James Gray est un des plus grands réalisateurs américains en activité. Après quelques créations extrêmement ambitieuses comme Ad Astra et The Lost City of Z, il revient à un cinéma intimiste dans la veine des films qui ont fait sa renommée.
Armageddon Time est sans doute son long métrage le plus personnel à ce jour, s'inspirant de son enfance dans les années 1980 dans le quartier de Queens de New York. Le jeune Paul (Banks Repeta) n'est pas le meilleur élève à l'école, subissant l'influence parfois néfaste de son camarade de classe afro-américain (Jaylin Webb). De quoi faire fulminer ses parents juifs, qui décident de l'envoyer dans un collège privé.
La première partie de l'ouvrage laisse craindre le pire. À ce récit d'apprentissage ultra classique et à cette chronique nombriliste où les souvenirs apparaissent à des fins nostalgiques. On n'a qu'à penser, avec plus ou moins de succès, à la trilogie 1981/1987/1991 de Ricardo Trogi ou, plus récemment, au Belfast de Kenneth Branagh. En espérant que Steven Spielberg ne passe pas par là avec The Fabelmans qui doit bientôt prendre l'affiche...

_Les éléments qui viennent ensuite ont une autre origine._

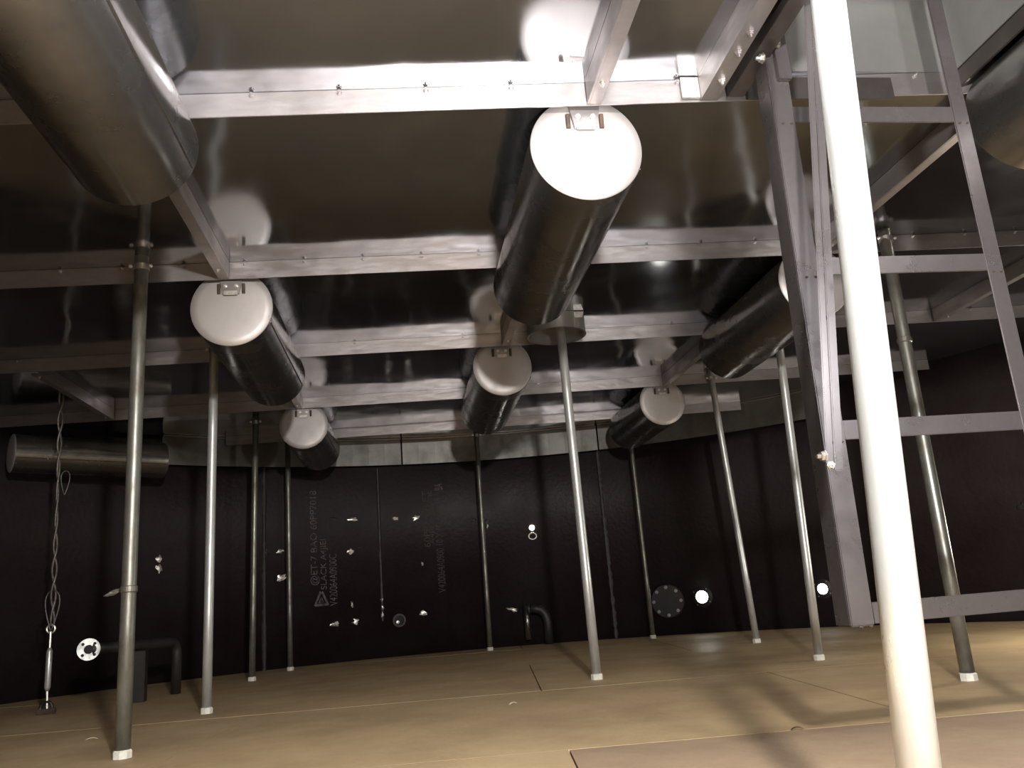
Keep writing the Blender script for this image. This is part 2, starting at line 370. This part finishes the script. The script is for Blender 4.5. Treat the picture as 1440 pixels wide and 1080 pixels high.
# ------------------------------------------------------------------ pontoons
RP, ZP = 0.1675, 1.683
def pontoon(x, r, label, y0=None, y1=None, rz=0.0, loc=None, length=None, bracket=True, RP=RP):
    if loc is None:
        ya = (by(r, x) + 0.055) if y0 is None else y0
        yb = (by(r + 1, x) - 0.025) if y1 is None else y1
        loc = (x, ya, ZP); length = yb - ya
    e = empty('pontoon', loc, rz); setp(e, label, 'pontoon', 'cylindrical pontoons under the deck')
    L = length
    b = link('body', lathe([(RP, 0.0), (RP, 0.012), (RP, L * .35), (RP, L * .7), (RP, L - .012), (RP, L)], 72, 'y'), M['pontoon'], e); smooth_by_angle(b)
    for yy, s, nm in ((0.0, -1, 'end_cap'), (L, 1, 'end_cap')):
        prof = [(RP - 0.001, 0.0), (RP - 0.004, 0.004), (RP * .8, 0.008), (RP * .5, 0.010), (RP * .2, 0.011), (0, 0.011)]
        c = link(nm, lathe([(q, p * s) for q, p in prof], 72, 'y'), M['cap'], e, False, (0, yy, 0)); smooth_by_angle(c, 60)
    link('seam_weld', tube([(RP * .93, 0.01, -RP * .38), (RP * .93, L - .01, -RP * .38)], 0.003, 6), M['pontoon'], e)
    if bracket:
        br = link('hanger_bracket', prism([(-.034, .055), (.034, .055), (.046, .125), (-.046, .125)][::-1], 'y', -0.024, -0.017), M['beam'], e)
        link('gusset', prism([(-.028, .048), (.028, .048), (.026, .066), (-.026, .066)], 'y', -0.028, -0.0245), M['scar'], br)
        for sx in (-.022, .022): bolt(br, (sx, -0.025, .088), (0, -1, 0), False, 'bolt', 0.8)
        for sx in (-.05, .05):
            link('bracket_leg', tube([(sx, -0.018, .100), (sx * 1.0, -0.014, .058)], 0.007, 8), M['rust'], br)
    return e
pontoon(-0.69, 0, 'large near pontoon at the upper left, seen from below')
pontoon(1.84, 0, 'large dark pontoon cut off by the right edge, beside the hatch')
pontoon(0.565, 1, 'nearest pontoon with brilliant white round cap at the centre')
pontoon(-0.69, 2, 'pontoon with pinkish grey cap under the second beam, left')
pontoon(1.84, 2, 'dark pontoon just left of the ladder stile')
pontoon(0.565, 3, 'small central pontoon with dull grey cap')
pontoon(-0.69, 4, 'smallest left pontoon reaching the rim plate', y1=by(5, -.69) - .10)
pontoon(1.84, 4, 'far right pontoon with pale grey cap', y1=by(5, 1.84) - .06)
# tangential pontoon by the left wall
a = math.atan2(0.564, 0.794)
pontoon(0, 0, 'horizontal pontoon lying along the wall at far left', rz=a - PI / 2, loc=(-2.59, 5.72, 1.60), length=0.98, bracket=False, RP=0.13)

# ------------------------------------------------------------------ hatch with upstand
hx = (HX0 + HX1) / 2
ht = empty('deck_hatch', (hx, (HY0 + HY1) / 2, ZD)); setp(ht, 'bright sheet metal hatch trunk opening above the ladder', 'hatch')
dx, dy = (HX1 - HX0) / 2, (HY1 - HY0) / 2
for nm, (x0, x1, y0, y1) in (('trunk_side', (-dx, -dx + .004, -dy, dy)), ('trunk_side', (dx - .004, dx, -dy, dy)), ('trunk_side', (-dx + .004, dx - .004, dy - .004, dy)), ('trunk_side', (-dx + .004, dx - .004, -dy, -dy + .004))):
    link(nm, box(x0, x1, y0, y1, 0.0, 0.55), M['hatch'], ht)
link('lid', box(-dx - .02, dx + .02, -dy - .02, dy + .02, 0.551, 0.556), M['hatch'], ht)
link('coaming_or_shade_strip', box(-dx - .05, -dx - .002, -dy, dy, -0.085, -0.001, .001), M['dark'], ht)
link('coaming_or_shade_strip', box(-dx + .005, dx - .22, dy - .016, dy - .008, -0.10, -0.028, .001), M['dark'], ht)  # no real coaming: dark strip added before the lit beam, stands in for its shade
link('coaming_or_shade_strip', box(dx + .002, dx + .01, -dy, dy - .0, -0.055, -0.001, .001), M['dark'], ht)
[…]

Le résultat est tout autre. L'homme derrière les magistraux The Yards et We Own the Night brosse plutôt un portrait féroce de la société américaine, traitant à la fois de racisme et de classes sociales. Tout ce qui arrive peut d'ailleurs être extrapolé à des fins politiques. Le malaise ne s'installe donc pas entre quelques individus, mais il contamine le système tout entier. Pas surprenant que l'effort se déroule à la veille de l'ascension de Ronald Reagan à la présidence, qui allait plonger les États-Unis et le monde dans le néolibéralisme barbare qui sévit encore aujourd'hui. Un rêve américain qui va droit dans le mur, à l'image de celui du majestueux The Immigrant.
Ce temps de l'Armageddon prend la forme d'une cellule familiale qui tend à se fissurer: les enfants se détournant des valeurs de leurs parents. Comme toujours chez Gray, le noir et blanc n'est pas de mise : c'est le gris qui mène le mal, jouant à l'élastique avec la moralité. Cela donne des moments inoubliables, comme ce dernier acte magistral où le comportement d'un père envers son fils en mauvaise posture donne froid dans le dos. Quelques échanges peuvent sembler plus appuyés (le grand-père semble souvent faire la leçon), mais rien pour entraver la puissance du scénario et l'éloquence des dialogues.
Le tout est desservi par des acteurs en pleine possession de leurs moyens. Comme c'est souvent le cas dans ce type de proposition, c'est le jeune héros qui laisse le plus indifférent tant il manque de charisme. On lui préférera sa mère jouée avec sensibilité par Anne Hathaway, son grand-papa incarné par le toujours touchant Anthony Hopkins et, surtout, son père, dont Jeremy Strong livre une performance absolument admirable. Jessica Chastain fait une apparition remarquée dans la peau de Maryanne Trump, soeur aînée de Donald Trump.
Même sur un mode minimaliste et faussement académique, le cinéma de James Gray hante allègrement. Il dégage une tonne d'émotions par l'entremise de son thème musical, qui n'est pas sans rappeler celui de Two Lovers. Puis il y a la photographie exceptionnelle de Darius Khondji qui éblouie constamment la rétine, rendant plus vraie que vraie la riche reconstitution historique.
Armageddon Time n'est peut-être pas le film américain le plus spectaculaire de l'année, mais il est assurément un des plus réussis et évocateurs du monde dans lequel on vit.